PG: What Adorno called “jazz” is not what we associate with that term today. He was using the word in an expansive sense as a name for the entire realm of commodified music; what he knew of the genre was confined almost exclusively to the big bands of the time, most of all Paul Whiteman and his orchestra (which was, incidentally, an all-white group). It may be challenging for readers today to allow for this difference in knowledge, but it’s hardly news that Adorno was highly critical of commodified culture; he was critical of all of the products of the culture industry. I think that part of the problem is that Americans like to imagine that our own commodified music is really a realm of expressive freedom, so when they read that Adorno didn’t like jazz, they take this as some kind of elitist reflex. But there’s a deeper misunderstanding here: The fact is that Adorno did occasionally like jazz or specimens of music from what we call the “American Songbook.” He even wrote some admiring words about at least a few examples of the genre. Unfortunately, those few words of admiration aren’t nearly as well-known as the more polemical essays that he wrote about commodified music. The deeper lesson that we should take from this controversy is that Adorno brought to culture some highly exacting standards of criticism, and he refused to exempt anything from his withering gaze. But why would we expect a critic in the neo-Marxist tradition to adopt a more charitable view? It’s a basic premise of Marxist theory that capitalist society is marked by pervasive pathologies that also manifest themselves on the level of culture.

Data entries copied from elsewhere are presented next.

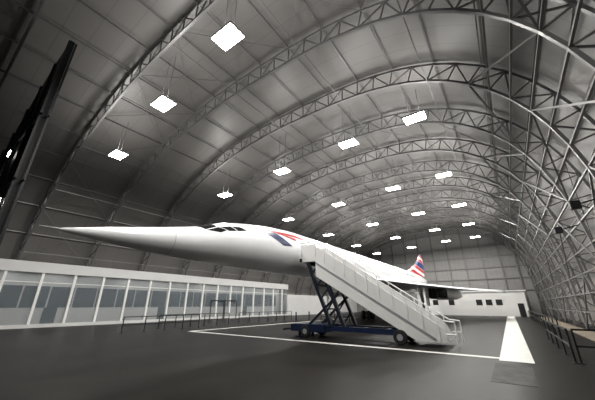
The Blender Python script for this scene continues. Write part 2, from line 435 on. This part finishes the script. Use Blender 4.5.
# ---------------------------------------------------------------- glazed visitor building (left)
gb=empty('glazed_visitor_building')
GX=-35.6; GT=5.75; GBm=4.8; GY0=2.6; GY1=46
MB().box((GX-0.2,GY0,GBm),(GX+0.25,GY1,GT)).obj('fascia','wallwhite',gb)
MB().box((GX-2.2,GY0,GBm+0.2),(GX-0.2,GY1,GBm+0.4)).obj('roof_slab','wallwhite',gb)
MB().box((GX-0.15,GY0,0),(GX+0.15,GY1,0.3)).obj('plinth','wallwhite',gb)
fr=MB(); y=GY0+0.1; gl=MB(); i=0
while y<GY1:
    fr.box((GX-0.1,y-0.1,0.3),(GX+0.14,y+0.1,GBm+.05)); y+=2.6
fr.box((GX-0.05,GY0,3.9),(GX+0.06,GY1,3.96))
fr.obj('mullions','white',gb)
gl.box((GX-0.02,GY0,0.3),(GX,GY1,GBm)); gl.obj('glazing','glass',gb)
MB().box((GX-2.2,GY0,0),(GX-2.1,GY1,GBm+.2)).obj('inner_partition','innerwall',gb)
iw=MB(); y=GY0+0.5
while y<GY1-2:
    iw.box((GX-2.1,y,1.7),(GX-2.05,y+1.95,3.7)); y+=2.1
for y in (9.2,21,36): iw.box((GX-2.1,y,0.05),(GX-2.04,y+1.1,1.7))
iw.obj('inner_windows','winglass',gb)
tb=MB(); y=5
while y<45: tb.box((GX-1.4,y,GBm+0.12),(GX-1.15,y+1.4,GBm+0.19)); y+=3.6
tb.obj('ceiling_tubes','tube',gb)
for y in (8,19,30,41):
    L=bpy.data.lights.new('interior_light','AREA'); L.shape='RECTANGLE'; L.size=0.5; L.size_y=9; L.energy=75; L.color=(1,0.98,0.95)
    o=bpy.data.objects.new('interior_light',L); o.location=(GX-1.0,y,GBm+0.05); o.parent=gb; S.collection.objects.link(o)
dd=MB()
for y in (27.6,30.2): dd.box((GX+0.15,y,0.02),(GX+0.22,y+0.12,2.6)); dd.box((GX+0.15,y+2.4,0.02),(GX+0.22,y+2.5,2.6)); dd.box((GX+0.15,y,2.5),(GX+0.22,y+2.5,2.62))
dd.obj('door_frames','dsteel',gb)
MB().box((GX-0.2,GY1,0),(GX+0.1,78.5,3.9)).obj('partition_wall','wallwhite')
# far white office block
ob=empty('site_office_block')
MB().box((-16,67,0),(2.6,74,4.3)).obj('block_body','white',ob)
MB().box((-16.3,66.7,4.3),(2.9,74.2,4.5)).obj('block_roof','white',ob)
wn=MB()
for x in (-13,-10,-5.2,-3.6,-2.0): wn.box((x,66.93,1.9),(x+1.0,67.0,2.9))
wn.box((1.2,66.93,0),(2.1,67.0,2.2))
wn.obj('block_windows','dsteel',ob)
# ---------------------------------------------------------------- railings
def rail(name,p,q,h=1.1,n=4,m='dsteel',t=0.06):
    b=MB(); p=Vector(p); q=Vector(q)
    for k in range(n+1):
        r=p.lerp(q,k/n); b.beam((r.x,r.y,0),(r.x,r.y,h),t); b.box((r.x-.1,r.y-.1,0),(r.x+.1,r.y+.1,0.02))
    for z in (h,h*0.5): b.beam((p.x,p.y,z),(q.x,q.y,z),t)
    b.obj(name,m)
rail('crowd_barrier',(-23.5,10.6,0),(-23.5,17.2,0),n=4)
rail('crowd_barrier',(-25.5,14.5,0),(-25.5,22.5,0),n=5)
rail('crowd_barrier',(-25.5,24,0),(-25.5,34,0),n=6)
rail('crowd_barrier',(-20,33,0),(-16,33,0),n=2)
rail('guard_railing',(1.5,15.0,0),(1.5,24.0,0),n=4)
rail('guard_railing',(1.65,15.0,0),(4.4,15.0,0),n=2)
rail('guard_railing',(2.2,25,0),(2.2,60,0),n=14)
for y in (18.2,24.2):
    e=empty('flood_lamp',(3.6,y,6.5)); MB().box((-.2,-.15,-.2),(.2,.15,.2)).obj('lamp_head','dsteel',e,bevel=.03); MB().beam((0,0,0),(1.0,0,0.2),0.06).obj('bracket','dsteel',e)
# ---------------------------------------------------------------- world / camera
wd=bpy.data.worlds.new('World'); S.world=wd; wd.use_nodes=True
wd.node_tree.nodes['Background'].inputs[0].default_value=(0.5,0.5,0.55,1); wd.node_tree.nodes['Background'].inputs[1].default_value=0.02
cam=bpy.data.cameras.new('Camera'); co=bpy.data.objects.new('Camera',cam); S.collection.objects.link(co)
co.location=(0,0,H_CAM); cam.sensor_width=36; cam.lens=276/595*36
co.rotation_euler=(math.radians(90+20.8),0,math.radians(35.7))
cam.clip_end=500; S.camera=co
S.view_settings.view_transform='Standard'
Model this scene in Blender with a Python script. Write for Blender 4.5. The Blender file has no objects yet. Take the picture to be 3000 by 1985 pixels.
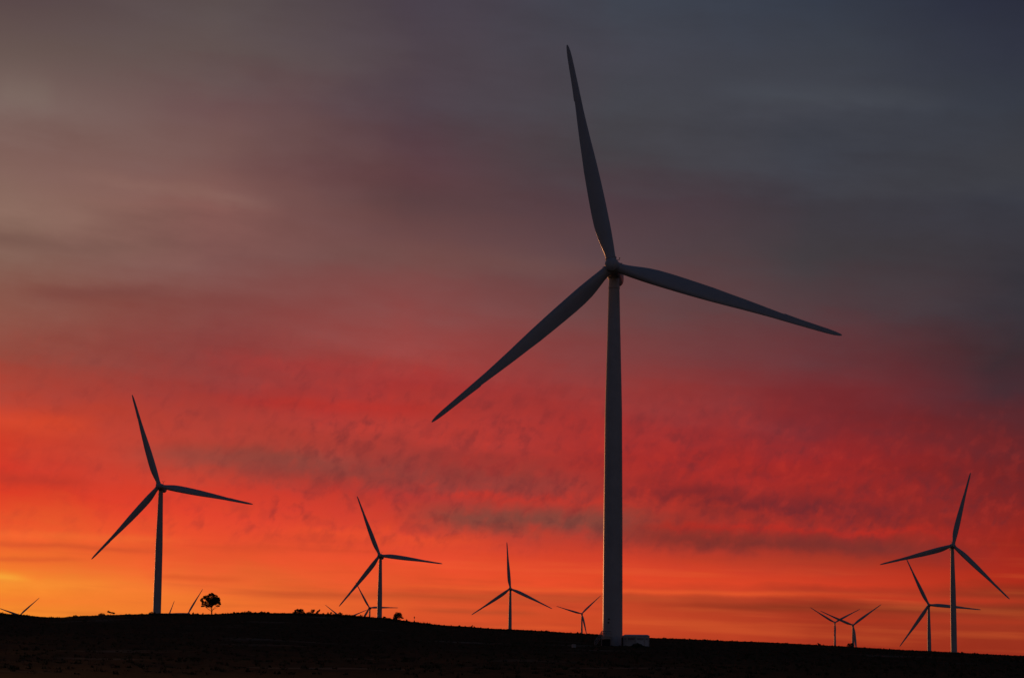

Regarding the tradition of ostensibly “high art” music, Adorno was no less sparing in his criticism. He loathed much of it—read what he has to say about Sibelius or Stravinsky or Tchaikovsky, and it’s hard to come away with the idea that he harbored an unreflective love of an exclusively European canon. Most of his writing is confined to an even narrower stratum of musical composition in the German tradition that stretches from the first Viennese School (Mozart, Haydn, and Beethoven) to the so-called second Viennese School (Schoenberg, Webern, and Berg, who was Adorno’s own teacher in musical composition). Adorno wrote numerous studies for a never-completed book on Beethoven, and he published what I consider truly insightful books on both Wagner and Mahler. Here too, however, he was a discerning critic rather than a mere acolyte. What he admires in an artwork is not its illusory transcendence but its capacity to transcribe in its very form the suffering and imperfection of the surrounding world. This is why he was especially drawn to the later works by Beethoven, in which the breaks and fissures seem to express the subject’s limitations and the promises of non-identity. Still, we shouldn’t conclude that Adorno was especially drawn to music that was as damaged as the damaged world. Invoking a famous idea from Stendhal and Baudelaire, he said that all genuine art also serves as a “promise of happiness.” Incidentally, this is where I found the title of my book. Adorno once said of modern music that it contains as much “precarious happiness” as it does despair. To me, this line conveys his broader understanding of art as an unresolved dialectic.
DSJ: Such an issue, of course, relates to more general questions about the relevance of Frankfurt School critical theory to the present moment. As mentioned earlier, this school of thought celebrated its 100th anniversary last year. Some might wonder about its relevance for today—does it have much to say about neoliberalism, forever wars, etc.—or who the current generation of Frankfurt School–inspired scholars even are. Is this a school of thought that is now in crisis?
PG: I find the very idea of “relevance” rather distasteful. One of the worst things one can do with any body of theory is to hold it up to the problems of our present time and conclude that if the theory doesn’t furnish a wholly satisfactory response to all of them, it should be discarded as obsolete. I know that there’s a vogue for this dismissive gesture among intellectual historians. But in my opinion, this is a historicist conceit that we should resist. It reminds me of some of the more skeptical literature about Marxism, in which we are told that Marx was a thinker of the 19th century whose concerns are no longer relevant to the current age. All theories provide us with insights that are partial or incomplete, and no single theory is an all-purpose bromide for everything that ails us. If we are looking for comprehensive doctrines, we might have better luck if we turned to religion (and, I would add, it was a typical charge during the Cold War that Marxism itself was little more than a secular religion because it was non-falsifiable and offered an answer to everything). Once we accept that no one theory can serve as our skeleton key for unlocking all of the problems we confront, we are better positioned to think with freedom and spontaneity without feeling ourselves tethered forever to one doctrine.
One advantage about critical theory today is that it’s not a self-enclosed school—the very idea of a Frankfurt “school” is misleading. It’s more an attitude: It sustains our openness to contradiction and modifies our insights as we go. The idea of a learning process that responds to new circumstances is built into the theory itself. By the way, the current director of the institute in Frankfurt is Stephan Lessenich, a sociologist, and he is bringing to the institute a renewed emphasis on empirical research. Now it’s fairly obvious that Adorno himself had little talent for thinking in detail about formal questions of politics or economics; his strengths lay elsewhere. To ponder questions of that type, one would want to read Kirchheimer, Pollock, Neumann, and so forth. They, too, were members of the first generation of critical theorists, but I still wouldn’t expect them (or any theorist) to furnish answers to all of the problems that may preoccupy us today. So I would resist the suggestion that critical theory is in crisis; that sounds a tad overdramatic. On the other hand, I often fear that critical thinking as such is now in jeopardy. Manifold trends in modern society (economic, structural, and cultural) are closing up the spaces in which genuine critique can thrive. Much of what passes for intellectual conversation these days strikes me as excessively combative and theatricalized—a strategic game of wits rather than careful reflection.